*** Dataset excerpt ***

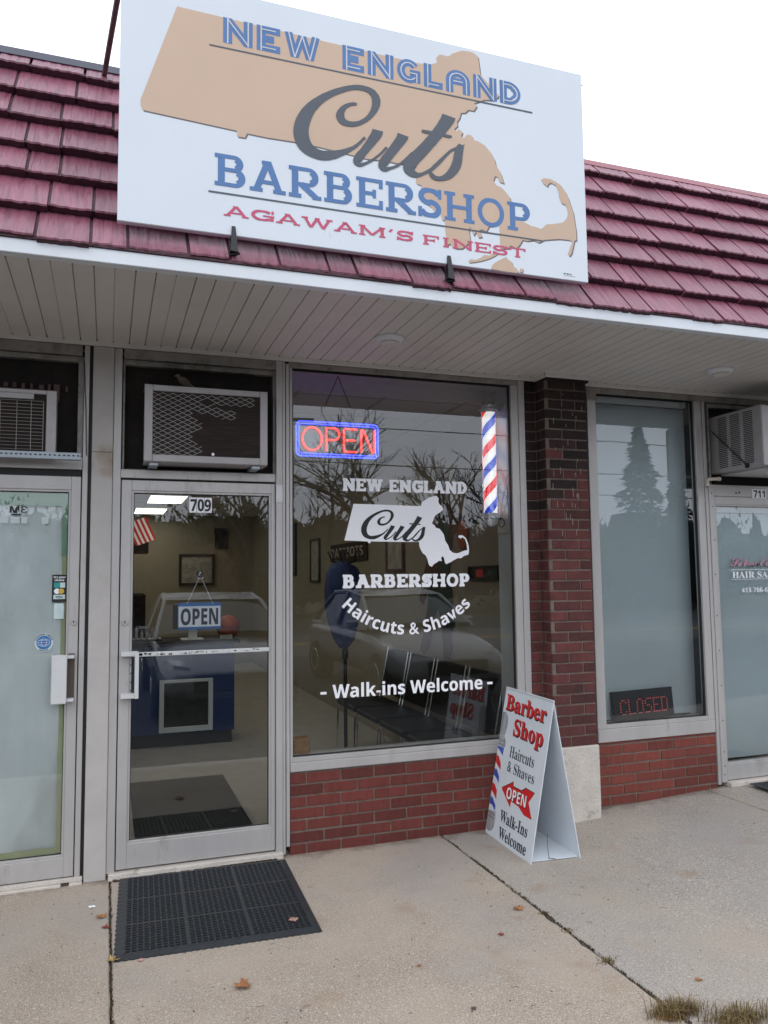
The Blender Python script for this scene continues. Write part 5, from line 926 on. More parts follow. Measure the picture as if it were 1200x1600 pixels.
for k in range(260):
    x = rr_.uniform(-1.0, 3.8); y = rr_.uniform(-2.35, -.1); s = rr_.uniform(.0015, .0045)
    mb.lathe([(s, gz(x)-.0005), (s*.6, gz(x)+s*.8)], (x, y, 0), 5)
tag(mb.build('grit', 'rust'), 'scattered dark crumbs and grit on the concrete walk', 'grit', kind='stuff')
mb = MB()
for k in range(900):     # crumbs of soil, moss and leaf caught in the joints
    jx = rr_.choice([.0405, 1.9935, 1.9935]); x = jx+rr_.gauss(0, .004 if jx > 1 else .003); y = rr_.uniform(-2.4, -.08)
    if jx > 1 and math.sin(y*9+1)+math.sin(y*23) < -.2 and rr_.random() < .8: continue
    s = rr_.uniform(.0015, .0042); mb.lathe([(s, -.004), (s*.7, s*.9), (s*.2, s*1.2)], (x, y, 0), 5)
tag(mb.build('joint_litter', 'soil'), 'soil crumbs and moss caught in the joints of the walk', 'litter', kind='stuff')
mb = MB()
for k in range(26):
    x = rr_.uniform(.2, 3.2); y = rr_.uniform(-2.2, -.9); a = rr_.uniform(0, 6.28); L_ = rr_.uniform(.012, .04)
    mb.tube([(x, y, gz(x)+.002), (x+L_*math.cos(a)*.5, y+L_*math.sin(a)*.5, gz(x)+.004), (x+L_*math.cos(a+.4), y+L_*math.sin(a+.4), gz(x)+.002)], .0007, 4)
tag(mb.build('twigs', 'rust'), 'tiny twigs and leaf stems strewn over the walk', 'twigs', kind='stuff')
def weed(x, y, n, h, sp, lb, sx=1.):
    t = MB()
    for k in range(n):
        bx, by = x+rr_.gauss(0, sp*.5*sx), y+rr_.gauss(0, sp*.35); a = rr_.uniform(0, 6.28); L_ = h*rr_.uniform(.4, 1.1); ln = L_*rr_.uniform(.3, 1.1); w_ = rr_.uniform(.0008, .0018)
        p_ = [(bx, by, gz(x)-.005), (bx+ln*.3*math.cos(a), by+ln*.3*math.sin(a), gz(x)+L_*.6), (bx+ln*math.cos(a), by+ln*math.sin(a), gz(x)+L_*.75)]
        t.add([(q[0]-w_*math.sin(a)*f_, q[1]+w_*math.cos(a)*f_, q[2]) for q, f_ in ((p_[0], 1), (p_[0], -1), (p_[1], .9), (p_[1], -.9))]+[p_[2]], [(0, 1, 3, 2), (2, 3, 4)])
    tag(t.build('grass_tuft', 'grass_dry'), lb, 'grass tuft', 'dry grass in the joints')
weed(1.99, -2.14, 700, .055, .075, 'large dry grass tuft at the bottom end of the long joint', 1.4)
weed(2.17, -2.26, 700, .05, .10, 'dry grass tuft in the bottom right corner of the photo', 1.4)
weed(1.990, -1.22, 60, .018, .025, 'little moss tuft in the long joint nearest the sidewalk sign')
weed(1.992, -1.42, 60, .012, .035, 'flat moss patch in the long joint between the two other tufts')
weed(1.992, -1.72, 80, .020, .035, 'ochre grass sprig in the long joint above the large tuft')
# ================================================================== inside the barbershop
IX0, IX1, IY1, IZ = -.04, 2.70, 10.8, 2.84
struct('interior_floor', MB().box(IX0, IX1+.0, .062, IY1, -.02, -.004), 'floor_in')
struct('interior_wall', MB().box(IX0-.05, IX0, .062, IY1, -.02, 2.95).box(IX1, IX1+.05, .20, IY1, -.02, 2.95).box(IX0, IX1, IY1, IY1+.05, -.02, 2.95), 'wall_in')
struct('interior_ceiling', MB().box(IX0, IX1, .35, IY1, IZ, IZ+.02).box(IX0, IX1, .062, .35, 2.925, 2.94).box(IX0, IX1, .34, .35, IZ, 2.93), 'ceil_in')
mb = MB()
for k in range(18): mb.box(IX0, IX1, .40+.61*k, .424+.61*k, IZ-.003, IZ+.001)
for x in (.55, 1.16, 1.77, 2.38): mb.box(x, x+.024, .35, IY1, IZ-.0045, IZ+.0)
struct('ceiling_grid', mb, 'grid')
struct('neighbour_wall', MB().box(3.0, 3.05, .3, 3.0, 0, 2.95).box(3.05, 7, 2.95, 3.0, 0, 2.95).box(3.05, 7, .3, 3, 2.93, 2.95).box(3.05, 7, .1, 3, -.02, .0), 'wall_in')

struct('vacant_interior', MB().box(-3.5, -.12, 1.2, 1.25, 0, 2.95).box(-3.5, -.1, .07, 1.25, 2.9, 2.95).box(-3.5, -.1, .07, 1.25, -.02, .0), 'wall_in')
cl = []
for x0, x1, y0, y1, lb in ((.55, 1.12, 7.1, 8.3, 'nearer lit ceiling panel seen at the top of the shop door'), (.42, .98, 9.3, 10.4, 'farther lit ceiling panel seen behind the house number of the shop door'), (1.28, 1.58, 2.35, 2.85, 'small lit ceiling panel in the shop behind the neon sign'), (.40, .96, 1.7, 2.9, 'unseen ceiling panel added to brighten the shop over the entrance carpet'), (.40, .96, 4.2, 5.4, 'unseen ceiling panel added to brighten the shop above the blue counter')):  # last two panels are out of view, added to brighten the interior
    t = thing('ceiling_panel_light', lb, 'ceiling light', ((x0+x1)/2, (y0+y1)/2, IZ), 'lit panels in the shop ceiling')
    frame_rect_ = MB().box(x0, x1, y0, y0+.025, IZ-.012, IZ-.005).box(x0, x1, y1-.025, y1, IZ-.012, IZ-.005).box(x0, x0+.025, y0+.025, y1-.025, IZ-.012, IZ-.005).box(x1-.025, x1, y0+.025, y1-.025, IZ-.012, IZ-.005).build('trim', 'grid', t)
    MB().box(x0+.025, x1-.025, y0+.025, y1-.025, IZ-.010, IZ-.006).build('diffuser', 'panel_light', t)
tag(MB().bbox(.19, .925, .62, 2.05, -.004, .008, .003).build('carpet_mat', 'carpet'), 'dark entrance carpet on the shop floor behind the door glass', 'carpet')
t = thing('counter', 'blue reception counter with dark top seen through the door glass', 'counter', (.6, 3.6, 0))
MB().bbox(.03, 1.215, 3.36, 4.0, .12, .97, .004).build('front', 'navy', t); MB().box(.05, 1.195, 3.40, 3.98, -.004, .12).build('toe_kick', 'black', t); MB().bbox(.0, 1.26, 3.30, 4.05, .97, 1.01, .006).build('counter_top', 'board', t)
t = thing('framed_panel', 'grey framed poster leaning on the blue counter', 'frame', (.73, 3.3, .15))
frame_rect(MB(), .49, 1.00, .14, .64, .045, .045, .05, .03, 3.315, 3.35, .004).build('frame', 'blind', t); MB().box(.53, .96, 3.335, 3.345, .18, .62).build('print', 'screen', t)
bl = MB(); import_r = .118
prof = [(max(.001, .118*math.sin(R(a))), 1.128-.118*math.cos(R(a))) for a in range(0, 181, 12)]
bb = MB().lathe(prof, (1.17, 3.50, 0), 24).build('basketball', 'ball', None, smooth=True); tag(bb, 'orange basketball on the blue counter behind the open sign', 'basketball')
mb = MB(); mb.tube([(1.17+.119*math.cos(R(a)), 3.50+.119*math.sin(R(a)), 1.128) for a in range(0, 361, 15)], .0025, 4); mb.tube([(1.17+.119*math.cos(R(a)), 3.50, 1.128+.119*math.sin(R(a))) for a in range(0, 361, 15)], .0025, 4); mb.build('seam', 'black', bb)
t = thing('monitor_stand', 'white monitor foot standing on the blue counter below the open sign', 'monitor stand', (.8, 3.5, 1.01))
MB().bbox(.70, .92, 3.4, 3.6, 1.01, 1.022, .004).build('base', 'alu_white', t); MB().bbox(.77, .86, 3.47, 3.51, 1.022, 1.17, .004).build('neck', 'alu_white', t); MB().bbox(.62, .99, 3.44, 3.47, 1.12, 1.36, .004).build('screen', 'board', t)
tag(MB().bbox(1.07, 1.19, 3.34, 3.36, 1.01, 1.055, .002).build('card_holder', 'paper'), 'small white card holder on the counter edge right of the open sign', 'card holder')
t = thing('bottle_tray', 'dark tray of clippers and bottles at the left end of the counter', 'tray', (.3, 3.6, 1.01))
MB().bbox(.10, .52, 3.45, 3.65, 1.01, 1.03, .004).build('tray', 'black', t); mb = MB()
for k in range(8): x = .13+.05*k; hh = rr_.uniform(.04, .12); mb.lathe([(.014, 1.03), (.014, 1.03+hh), (.005, 1.04+hh), (.005, 1.06+hh)], (x, 3.5+.1*rr_.random(), 0), 10)
mb.build('bottles', 'silver', t)
# barber chair silhouette in the dark left part
t = thing('barber_chair', 'black padded barber chair standing in the dark left of the counter', 'barber chair', (.2, 5.2, 0))
MB().bbox(.02, .45, 5.0, 5.5, .5, .62, .03).build('seat', 'vinyl_seat', t); MB().bbox(.02, .45, 5.5, 5.62, .62, 1.45, .03).build('backrest', 'vinyl_seat', t); MB().lathe([(.25, -.004), (.25, .03), (.05, .06), (.05, .5)], (.23, 5.25, 0), 20).build('pedestal', 'chrome', t)
# things on the walls
def picture(x0, x1, z0, z1, y, lb, m='screen', fm='black', bw=.03, wall='back'):
    t = thing('picture_frame', lb, 'picture', ((x0+x1)/2, y, z0) if wall == 'back' else (IX1, (x0+x1)/2, z0), 'framed pictures on the shop walls')
    if wall == 'back':
        frame_rect(MB(), x0, x1, z0, z1, bw, bw, bw, bw, y-.03, y, .003).build('frame', fm, t); MB().box(x0+bw, x1-bw, y-.012, y-.008, z0+bw, z1-bw).build('print', m, t)
    else:
        X_ = IX1; mb = MB()
        for a, b, c, d in ((x0, x0+bw, z0, z1), (x1-bw, x1, z0, z1), (x0+bw, x1-bw, z0, z0+bw), (x0+bw, x1-bw, z1-bw, z1)): mb.bbox(X_-.03, X_, a, b, c, d, .003)
        mb.build('frame', fm, t); MB().box(X_-.012, X_-.008, x0+bw, x1-bw, z0+bw, z1-bw).build('print', m, t)
picture(1.28, 1.95, 1.50, 2.10, 10.78, 'dark framed picture on the back wall straight above the open sign', 'paper', bw=.05)
picture(1.95, 2.20, 2.2, 2.60, 10.78, 'small narrow picture high on the back wall of the shop', 'screen')
tag(MB().bbox(.05, .50, 6.0, 6.06, 1.95, 2.35, .01).build('air_purifier', 'board'), 'dark wall box in the left of the door view', 'wall box')
picture(7.0, 7.9, 1.65, 2.45, 0, 'large dark framed poster on the side wall seen at right through the door', 'screen', wall='s', bw=.05)
picture(5.6, 6.1, 1.55, 2.15, 0, 'tall narrow framed picture on the side wall right of the door view', 'paper', wall='s')
picture(2.42, 2.92, 1.66, 2.02, 0, 'brown framed photograph behind the white state map', 'paper', 'rust', wall='s')
picture(.48, .98, 1.575, 1.685, 0, 'low dark framed strip with red and green print on the side wall', 'screen', wall='s', bw=.012)
MB().box(2.686, 2.689, .55, .70, 1.60, 1.66).build('pennant_print', 'green', bpy.data.objects[[o.name for o in C.objects if o.name.startswith('picture_frame')][-1]]); MB().box(2.686, 2.689, .74, .86, 1.60, 1.66).build('pennant_print', 'red', bpy.data.objects[[o.name for o in C.objects if o.name.startswith('picture_frame')][-1]])
picture(.70, 1.0, 2.02, 2.36, 0, 'black framed case with round badges below the wall lettering', 'board', wall='s', bw=.01)
pf = bpy.data.objects[[o.name for o in C.objects if o.name.startswith('picture_frame') and o.type == 'EMPTY'][-1]]
for z in (2.09, 2.19, 2.29): MB().lathe([(.026, 2.680), (.026, 2.684)], (0, .955, z), 16, 'x').build('badge', 'paper', pf)
fwl = (Vector((2.694, 1.19, 0)), Vector((0, -1, 0)), Vector((0, 0, 1)), Vector((-1, 0, 0)))
tag(text(MB(), 'BOSTON', 0, .52, 2.385, .085, fwl, 'serif', .02).build('wall_letters', 'ink'), 'dark BOSTON lettering on the side wall left of the barber pole', 'wall lettering')
t = thing('team_banner', 'small dark banner with pale lettering hanging on the side wall behind the window', 'banner', (2.66, 4.4, 1.8))
MB().bbox(2.67, 2.695, 3.55, 5.0, 1.80, 2.02, .004).build('cloth', 'board', t); text(MB(), 'PATRIOTS', 0, 1.3, 1.86, .11, (Vector((2.668, 4.95, 0)), Vector((0, -1, 0)), Vector((0, 0, 1)), Vector((-1, 0, 0))), 'sans').build('lettering', 'paper', t)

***

**Problem to solve**: Copy each line of the preceding data that contains the string "part".

**Reply to the exercise**:
The Blender Python script for this scene continues. Write part 5, from line 926 on. More parts follow. Measure the picture as if it were 1200x1600 pixels.
# barber chair silhouette in the dark left part